Eran habladurías sin base, porque pocos habías visto la obra y muchos de esos pocos no eran ingenieros. Sin embargo, cuando estaban cerca de terminar, la estructura se vino abajo. Aunque las pérdidas económicas hayan sido enormes, ningún trabajador murió, si no mal recuerdo no estaban ahí por falta de pagos, y esa irresponsabilidad contable salvó muchas vidas.
Meses después el puente estuvo listo, los temores respecto a su estabilidad bajaron y una fila india de camiones avanzando sobre la estructura terminó de apagar las dudas. Minutos después muchos andábamos sobre el puente observando encantados el despeñadero.
Pueden llamarlo ley de Murphy, casualidad o mala suerte, sin embargo en lo cotidiano suelen presentarse situaciones cuyo final son potencialmente adivinables, sin que tengamos para esto algún argumento lógico o una base científica.
Se trata de hechos profundamente conocidos por la sapiencia popular y, en no pocos casos, por la experiencia personal. Además, a veces se invoca a refranes añejos para cuestiones contemporáneas, es de esa manera que la sugerencia “no cambiar de caballo a la mitad del río”, ahora puede significar: no te cambies de fila en el súper, porque en ese instante comenzará a avanzar dónde estabas formado.
Claro que en medio también hay una serie de recomendaciones que poco a poco se han ido perdiendo en la memoria popular porque ya no aplican a nuestra realidad, como era el tapar espejos si llovía con rayos (ahora mejor nos preocupamos porque no se inunden las casas); ponerse la camisa al revés para que no te espante la tichanila (quien ahora ya no habita las ciudades); evitar comer directamente del sartén porque entonces llovería el día de nuestra boda;  o no sentarse en las esquinas de las mesas, porque entonces nunca se encontraría pareja (lo cual es completamente falso, pues conozco a varios y varias que a pesar de ubicarse siempre en las esquinas, terminaron casados y con varios hijos).

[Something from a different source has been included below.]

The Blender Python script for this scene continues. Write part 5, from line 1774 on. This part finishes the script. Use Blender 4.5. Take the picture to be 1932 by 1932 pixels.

Tal vez dentro de este menú podríamos colocar el pasarle un huevo a los niños para quitarles el mal de ojo, el ramear con albahaca para sacarnos las malas vibras, el picor en la mano que significa augurio de que se recibirá dinero (o de que debemos lavarlas más seguido) o pagar la luz con un ojo cerrado para que la próxima vez la cuenta sea más baja. En todo esto pensaba mientras manejaba de regreso a mi casa. El día se mantenía soleado, derribando mis argumentos y creencias más profundas.

Por suerte esa noche ―cuando íbamos rumbo al súper— llovió y mientras le esbozaba a mi esposa una sonrisa de triunfo, pude recuperar la fe en mis más fantásticas supersticiones.